Evelyn (spelt Eveling in Pepys’ Diary) and Pepys were lifelong friends, sharing interests in business and pleasure and science and the arts and public life. They were both very similar in disposition, Evelyn being the more serious man. They often visited each other’s homes. Evelyn visited Pepys a fortnight or so before his death in 1703. They would walk together, e.g. in Westminster Hall, discussing gardening and books and prints and antiques. Both disliked the King’s favourites, and the corruption of public life, Evelyn especially so: “the vanity and vices of the Court which makes it a most contemptible thing” (29 January 1666 and 26 September 1666). Both were men of integrity in their time. Pepys nominated Evelyn for the Navy Board but nothing came of it. Both were royalists, though Pepys always had certain Cromwellian sympathies. Both opposed Catholicism.

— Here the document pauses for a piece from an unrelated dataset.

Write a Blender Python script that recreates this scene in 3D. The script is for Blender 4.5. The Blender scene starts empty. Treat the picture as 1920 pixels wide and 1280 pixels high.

Pepys remained loyal to James II after the King’s flight in 1688, which caused him some difficulties; Evelyn was content to give the oath of allegiance to William and Mary.

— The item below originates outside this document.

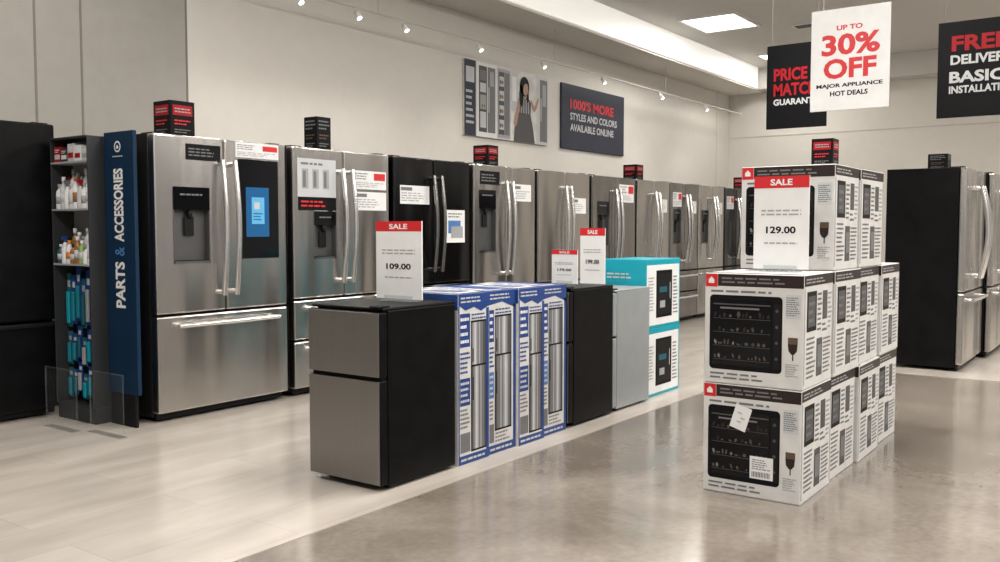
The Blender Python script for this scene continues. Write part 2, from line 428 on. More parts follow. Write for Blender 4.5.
fridge(3.78,YF,1.03,mat=M_steel,disp=(-.39,-.12,.98,1.46),screen=(.11,.44,1.00,1.66),drawers=1,
  stick=(('black',0,-.29,-.03,1.63,1.73),('red',1,.09,.45,1.67,1.77)),label=S+'with lit touch screen beside accessories shelf')
fridge(4.85,YF,.99,mat=M_steel,disp=(-.30,-.08,.98,1.33),drawers=2,zmid=.40,zs=.70,
  stick=(('photo',0,-.45,-.08,1.33,1.70),('red',1,.10,.46,1.50,1.64),('white',1,.10,.46,1.34,1.48)),label=S+'with posters and two drawers')
fridge(5.895,YF,.99,mat=M_steel_b,side=M_black,drawers=2,zs=.74,handle=M_steel_d,
  stick=(('white',0,-.42,-.06,1.40,1.55),('blue',1,.16,.42,1.08,1.36)),label='black french door refrigerator with blue poster on door')
fridge(6.94,YF,.99,mat=M_steel,disp=(-.42,-.16,.98,1.55),drawers=1,
  stick=(('black',0,-.40,-.1,1.60,1.72),('white',1,.12,.42,1.46,1.62)),label=S+'with tall dispenser')
fridge(7.99,YF,1.0,mat=M_steel,drawers=1,stick=(('white',1,.14,.42,1.36,1.52),),label=S+'with long bowed handles')
fridge(9.05,YF,1.0,mat=M_steel_d,disp=(-.40,-.14,1.0,1.5),drawers=1,stick=(('red',1,.10,.45,1.50,1.70),),label='dark stainless french door refrigerator with dispenser')
far=[(M_steel,None,'stainless'),(M_steel_d,(-.34,-.12,1.0,1.45),'dark stainless'),(M_steel,(-.34,-.12,1.0,1.45),'stainless'),(M_steel_b,None,'black stainless'),(M_steel,None,'stainless'),(M_steel_b,None,'black stainless'),(M_steel_d,None,'dark stainless')]
for k,(mt,dp,nm) in enumerate(far):
    st=[('white',1,.10,.36,1.40,1.56)]
    if k%2: st.append(('red',0,-.36,-.10,1.48,1.66))
    fridge(10.035+.885*k,YF,.85,mat=mt,side=M_black if mt is M_steel_b else M_charc,disp=dp,drawers=1+(k%2),hb=.045,hr=.02,stick=tuple(st),label=nm+' refrigerator with door tags packed in the wall row')
G2='refrigerators in the facing display row'
KW=dict(h=1.73,d=.63,side=M_black,hb=.06,group=G2,drawers=1,dt=.055,hr=.021)
fridge(8.88,1.27,1.0,mat=M_steel,label='stainless french door refrigerator with black side on pale floor',**KW)
fridge(9.93,1.20,1.0,mat=M_steel,label='stainless french door refrigerator beside another',**KW)
fridge(10.98,1.14,1.0,mat=M_steel_d,label='dark stainless refrigerator beside another',**KW)
fridge(2.565,5.70,1.03,h=1.88,d=.70,mat=M_black,side=M_black,style='edge',handle=M_blackm,group='black refrigerators by the accessories shelf',drawers=1,zs=.62,label='tall plain black refrigerator beside the accessories shelf')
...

Pepys always spoke most highly of Evelyn. “A worthy good man” (16 March 1669). “In all his discourse I find him a most worthy person”, “excellent discourse” (29 January 1666). “A most excellent-humoured man, and mighty knowing” (20 February 1666). “Touching all manner of learning, a very fine gentleman” (27 September 1665). “In fine a most excellent person, if a little conceited” (5 November 1665). Evelyn would read to Pepys from his own works, such as the garden book, and plays and poems; and he was an expert on paintings and watercolours (5 November 1665). The garden at Sayes Court was very fine, particularly evergreens and a substantial holly hedge (5 October 1665). Pepys described it as a “most beautiful place” (1 May 1665) and “a lovely noble ground” (5 May 1665). We “walked together in the garden, with mighty pleasure, he being a very ingenious man and the more I know him the more I love him” (29 April 1666). On another occasion they had a “fine discourse of trees and the native of vegetables” (6 October 1665). Both men bore responsibilities arising out of the troubles of the Dutch wars: they had a “discourse of our confounded business of prisoners and wounded seamen wherein he and we are so much put out of order” (5 October 1665).

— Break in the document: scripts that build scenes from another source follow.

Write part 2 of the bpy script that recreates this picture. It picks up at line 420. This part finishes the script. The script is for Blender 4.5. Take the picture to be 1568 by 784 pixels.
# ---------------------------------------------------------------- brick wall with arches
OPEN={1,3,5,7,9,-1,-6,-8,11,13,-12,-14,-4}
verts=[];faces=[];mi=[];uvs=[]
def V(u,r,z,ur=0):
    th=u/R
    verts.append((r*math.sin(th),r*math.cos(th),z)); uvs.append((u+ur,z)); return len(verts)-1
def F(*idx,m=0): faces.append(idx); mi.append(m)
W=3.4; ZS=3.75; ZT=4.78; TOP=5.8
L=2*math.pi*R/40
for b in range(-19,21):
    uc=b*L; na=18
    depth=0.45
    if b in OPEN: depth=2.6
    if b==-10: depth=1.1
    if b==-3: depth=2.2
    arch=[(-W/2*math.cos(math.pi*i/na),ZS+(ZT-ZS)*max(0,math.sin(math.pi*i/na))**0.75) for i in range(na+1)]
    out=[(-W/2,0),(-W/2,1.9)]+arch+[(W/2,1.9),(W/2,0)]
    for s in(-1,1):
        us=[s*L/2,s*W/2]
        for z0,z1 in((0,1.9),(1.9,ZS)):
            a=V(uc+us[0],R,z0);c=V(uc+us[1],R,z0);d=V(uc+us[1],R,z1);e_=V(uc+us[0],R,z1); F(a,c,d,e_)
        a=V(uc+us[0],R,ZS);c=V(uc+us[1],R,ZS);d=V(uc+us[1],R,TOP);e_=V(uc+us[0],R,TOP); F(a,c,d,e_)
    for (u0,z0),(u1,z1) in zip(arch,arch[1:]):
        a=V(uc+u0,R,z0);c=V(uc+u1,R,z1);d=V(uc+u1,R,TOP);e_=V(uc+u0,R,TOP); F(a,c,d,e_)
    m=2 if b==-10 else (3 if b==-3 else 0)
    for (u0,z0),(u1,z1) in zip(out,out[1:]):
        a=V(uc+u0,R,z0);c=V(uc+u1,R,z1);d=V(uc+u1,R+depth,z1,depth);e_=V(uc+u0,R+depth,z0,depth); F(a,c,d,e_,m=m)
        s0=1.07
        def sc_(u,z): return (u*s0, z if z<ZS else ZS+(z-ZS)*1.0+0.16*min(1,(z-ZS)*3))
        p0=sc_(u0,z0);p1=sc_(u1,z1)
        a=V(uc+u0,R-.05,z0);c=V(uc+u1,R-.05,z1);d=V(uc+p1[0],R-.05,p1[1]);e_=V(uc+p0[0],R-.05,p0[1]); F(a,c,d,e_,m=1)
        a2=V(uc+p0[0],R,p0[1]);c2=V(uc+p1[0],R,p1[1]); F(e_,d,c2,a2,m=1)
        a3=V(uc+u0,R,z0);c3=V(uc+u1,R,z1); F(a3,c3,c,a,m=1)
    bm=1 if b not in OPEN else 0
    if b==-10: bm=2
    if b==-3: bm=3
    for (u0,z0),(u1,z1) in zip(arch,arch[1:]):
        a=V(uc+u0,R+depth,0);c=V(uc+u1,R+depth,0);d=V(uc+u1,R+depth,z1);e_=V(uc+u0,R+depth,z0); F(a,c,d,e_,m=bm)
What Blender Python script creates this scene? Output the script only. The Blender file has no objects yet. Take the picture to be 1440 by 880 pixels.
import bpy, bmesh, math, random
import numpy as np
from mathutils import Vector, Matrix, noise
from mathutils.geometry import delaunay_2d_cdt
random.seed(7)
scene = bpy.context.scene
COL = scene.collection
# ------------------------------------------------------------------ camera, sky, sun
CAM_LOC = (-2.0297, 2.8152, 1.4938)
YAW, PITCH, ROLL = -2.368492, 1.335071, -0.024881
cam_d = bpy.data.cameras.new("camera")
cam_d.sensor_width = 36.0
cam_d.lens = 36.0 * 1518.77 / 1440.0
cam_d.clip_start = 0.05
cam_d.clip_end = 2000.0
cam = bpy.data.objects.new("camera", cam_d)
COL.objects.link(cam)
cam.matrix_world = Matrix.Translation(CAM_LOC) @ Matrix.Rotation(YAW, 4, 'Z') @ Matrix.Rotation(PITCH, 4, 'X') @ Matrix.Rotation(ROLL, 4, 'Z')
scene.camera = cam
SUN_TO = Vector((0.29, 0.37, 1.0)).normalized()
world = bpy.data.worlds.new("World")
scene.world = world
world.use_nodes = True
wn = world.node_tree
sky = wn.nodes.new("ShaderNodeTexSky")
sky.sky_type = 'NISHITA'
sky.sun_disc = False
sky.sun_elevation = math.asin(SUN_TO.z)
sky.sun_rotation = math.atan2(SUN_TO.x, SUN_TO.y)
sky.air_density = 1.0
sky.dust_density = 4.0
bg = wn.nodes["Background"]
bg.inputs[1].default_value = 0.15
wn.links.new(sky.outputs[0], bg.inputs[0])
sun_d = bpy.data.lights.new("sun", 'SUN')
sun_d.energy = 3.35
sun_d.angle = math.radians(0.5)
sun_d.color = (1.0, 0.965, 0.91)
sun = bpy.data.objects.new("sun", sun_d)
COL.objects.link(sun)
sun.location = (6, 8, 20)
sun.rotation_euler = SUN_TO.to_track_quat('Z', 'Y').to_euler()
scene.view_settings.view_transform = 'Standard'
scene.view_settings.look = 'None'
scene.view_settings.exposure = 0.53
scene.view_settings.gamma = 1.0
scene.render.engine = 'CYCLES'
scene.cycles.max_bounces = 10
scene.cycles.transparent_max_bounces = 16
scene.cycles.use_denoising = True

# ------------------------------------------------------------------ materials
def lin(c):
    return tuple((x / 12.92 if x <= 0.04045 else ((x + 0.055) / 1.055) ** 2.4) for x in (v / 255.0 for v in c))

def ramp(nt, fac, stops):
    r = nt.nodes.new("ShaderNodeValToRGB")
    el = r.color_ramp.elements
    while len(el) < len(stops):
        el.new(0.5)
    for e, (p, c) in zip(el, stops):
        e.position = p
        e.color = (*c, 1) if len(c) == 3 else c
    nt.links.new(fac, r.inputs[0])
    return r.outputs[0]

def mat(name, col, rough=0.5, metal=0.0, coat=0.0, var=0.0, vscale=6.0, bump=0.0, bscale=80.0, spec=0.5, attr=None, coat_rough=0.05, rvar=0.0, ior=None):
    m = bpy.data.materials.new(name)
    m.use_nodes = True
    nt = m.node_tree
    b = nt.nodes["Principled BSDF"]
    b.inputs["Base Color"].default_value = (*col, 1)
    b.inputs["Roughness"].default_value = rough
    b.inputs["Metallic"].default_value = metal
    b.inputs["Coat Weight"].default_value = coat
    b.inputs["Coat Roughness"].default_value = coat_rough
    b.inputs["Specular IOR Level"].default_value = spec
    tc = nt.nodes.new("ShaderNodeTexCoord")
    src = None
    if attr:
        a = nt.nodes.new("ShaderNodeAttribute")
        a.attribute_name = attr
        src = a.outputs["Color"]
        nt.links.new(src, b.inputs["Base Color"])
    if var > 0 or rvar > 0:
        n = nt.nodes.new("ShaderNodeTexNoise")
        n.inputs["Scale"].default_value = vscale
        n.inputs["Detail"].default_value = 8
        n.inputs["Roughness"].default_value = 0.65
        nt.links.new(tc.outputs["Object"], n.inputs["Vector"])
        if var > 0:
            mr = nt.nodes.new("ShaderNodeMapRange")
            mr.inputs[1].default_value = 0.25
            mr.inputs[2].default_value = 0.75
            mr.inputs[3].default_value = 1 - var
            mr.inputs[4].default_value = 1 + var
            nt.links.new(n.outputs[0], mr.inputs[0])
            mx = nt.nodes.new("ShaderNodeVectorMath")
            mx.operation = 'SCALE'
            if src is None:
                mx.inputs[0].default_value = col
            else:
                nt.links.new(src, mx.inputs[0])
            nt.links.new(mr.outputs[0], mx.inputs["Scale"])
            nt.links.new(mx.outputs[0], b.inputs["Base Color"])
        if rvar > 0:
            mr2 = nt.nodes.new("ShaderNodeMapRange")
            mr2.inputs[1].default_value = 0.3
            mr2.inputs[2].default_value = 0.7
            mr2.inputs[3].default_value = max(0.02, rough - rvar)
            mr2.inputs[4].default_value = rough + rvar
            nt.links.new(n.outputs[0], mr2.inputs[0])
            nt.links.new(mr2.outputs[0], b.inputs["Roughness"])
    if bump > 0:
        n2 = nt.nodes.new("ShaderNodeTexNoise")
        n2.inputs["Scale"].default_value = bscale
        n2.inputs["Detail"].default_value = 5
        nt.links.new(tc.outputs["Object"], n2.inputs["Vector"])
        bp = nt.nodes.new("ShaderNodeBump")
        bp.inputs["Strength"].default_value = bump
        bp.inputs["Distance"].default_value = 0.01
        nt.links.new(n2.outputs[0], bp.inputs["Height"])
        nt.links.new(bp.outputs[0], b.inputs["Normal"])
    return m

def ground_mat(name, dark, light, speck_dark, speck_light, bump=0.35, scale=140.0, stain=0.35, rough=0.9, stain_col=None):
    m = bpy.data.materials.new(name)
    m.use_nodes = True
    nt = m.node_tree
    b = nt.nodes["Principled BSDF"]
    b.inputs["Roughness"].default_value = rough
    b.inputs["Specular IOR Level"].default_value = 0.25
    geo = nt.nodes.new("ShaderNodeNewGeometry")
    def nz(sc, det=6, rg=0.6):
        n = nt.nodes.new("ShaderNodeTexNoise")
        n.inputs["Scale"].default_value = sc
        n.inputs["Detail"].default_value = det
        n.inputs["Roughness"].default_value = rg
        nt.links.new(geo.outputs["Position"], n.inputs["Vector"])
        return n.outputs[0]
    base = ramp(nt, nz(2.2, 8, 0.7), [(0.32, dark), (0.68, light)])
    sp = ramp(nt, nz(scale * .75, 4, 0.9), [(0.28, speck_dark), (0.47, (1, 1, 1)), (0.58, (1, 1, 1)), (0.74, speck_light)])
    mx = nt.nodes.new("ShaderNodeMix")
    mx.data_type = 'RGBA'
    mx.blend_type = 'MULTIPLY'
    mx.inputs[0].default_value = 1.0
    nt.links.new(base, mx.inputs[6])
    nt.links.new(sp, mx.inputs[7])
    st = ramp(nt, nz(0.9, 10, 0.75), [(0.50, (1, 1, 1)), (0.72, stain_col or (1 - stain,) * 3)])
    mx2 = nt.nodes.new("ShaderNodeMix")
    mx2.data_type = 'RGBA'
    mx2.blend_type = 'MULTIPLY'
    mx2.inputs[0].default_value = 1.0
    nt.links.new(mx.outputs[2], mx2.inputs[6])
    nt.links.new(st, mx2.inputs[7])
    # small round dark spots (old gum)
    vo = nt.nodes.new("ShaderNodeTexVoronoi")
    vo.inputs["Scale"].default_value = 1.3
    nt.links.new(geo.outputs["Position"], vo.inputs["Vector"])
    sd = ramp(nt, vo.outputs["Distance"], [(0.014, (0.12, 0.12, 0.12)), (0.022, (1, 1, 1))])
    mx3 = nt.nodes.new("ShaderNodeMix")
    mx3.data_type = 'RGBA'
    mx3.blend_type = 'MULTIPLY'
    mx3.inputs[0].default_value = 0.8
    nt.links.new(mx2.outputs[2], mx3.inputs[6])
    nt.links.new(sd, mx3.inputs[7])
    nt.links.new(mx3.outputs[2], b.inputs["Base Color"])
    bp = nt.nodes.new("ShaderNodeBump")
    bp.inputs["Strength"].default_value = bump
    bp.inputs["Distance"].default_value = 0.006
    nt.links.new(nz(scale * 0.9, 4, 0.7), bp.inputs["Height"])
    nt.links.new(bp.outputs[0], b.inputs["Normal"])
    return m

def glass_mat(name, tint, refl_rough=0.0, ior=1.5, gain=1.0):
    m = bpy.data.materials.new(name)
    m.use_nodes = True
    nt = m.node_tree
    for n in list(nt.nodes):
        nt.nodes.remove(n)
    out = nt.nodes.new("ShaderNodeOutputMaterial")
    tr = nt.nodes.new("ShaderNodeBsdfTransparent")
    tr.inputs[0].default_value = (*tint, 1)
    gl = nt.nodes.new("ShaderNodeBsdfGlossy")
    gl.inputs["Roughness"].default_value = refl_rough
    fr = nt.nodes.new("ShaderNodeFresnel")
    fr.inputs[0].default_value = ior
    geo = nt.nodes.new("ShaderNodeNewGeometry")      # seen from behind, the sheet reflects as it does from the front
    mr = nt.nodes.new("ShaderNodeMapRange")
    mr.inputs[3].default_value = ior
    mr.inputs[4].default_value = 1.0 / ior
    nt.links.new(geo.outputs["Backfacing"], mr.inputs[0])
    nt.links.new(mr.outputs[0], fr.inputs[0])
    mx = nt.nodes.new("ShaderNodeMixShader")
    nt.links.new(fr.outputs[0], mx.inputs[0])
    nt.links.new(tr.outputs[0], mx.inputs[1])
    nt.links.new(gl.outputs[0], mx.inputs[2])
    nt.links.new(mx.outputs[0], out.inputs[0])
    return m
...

Evelyn said of Pepys that he was a very worthy, industrious and curious person, none in England exceeding him in the knowledge of the Navy in which he passed through all the most considerable offices… all of which he performed with great integrity… and he was universally beloved, is hospitable, generous, learned in many things, skilled in music, a cherisher of learned men, of whom he had the conversation”. Evelyn was asked to be a pallbearer at the funeral but was too infirm.

Principal works on Evelyn, in addition to his own diaries are:
The writings of John Evelyn, ed Guy de la Bedoyere, Boydell and Brewer, 1995.
John Evelyn, Living for Ingenuity, Gillian Darley, Yale University Press 2006.
Particular Friends: The correspondence of Samuel Pepys and John Evelyn, Guy de la Bedoyere, 1997.
John Evelyn, Douglas D C Chambers, ODNB.
Kneller portraits are held in the National Portrait Gallery.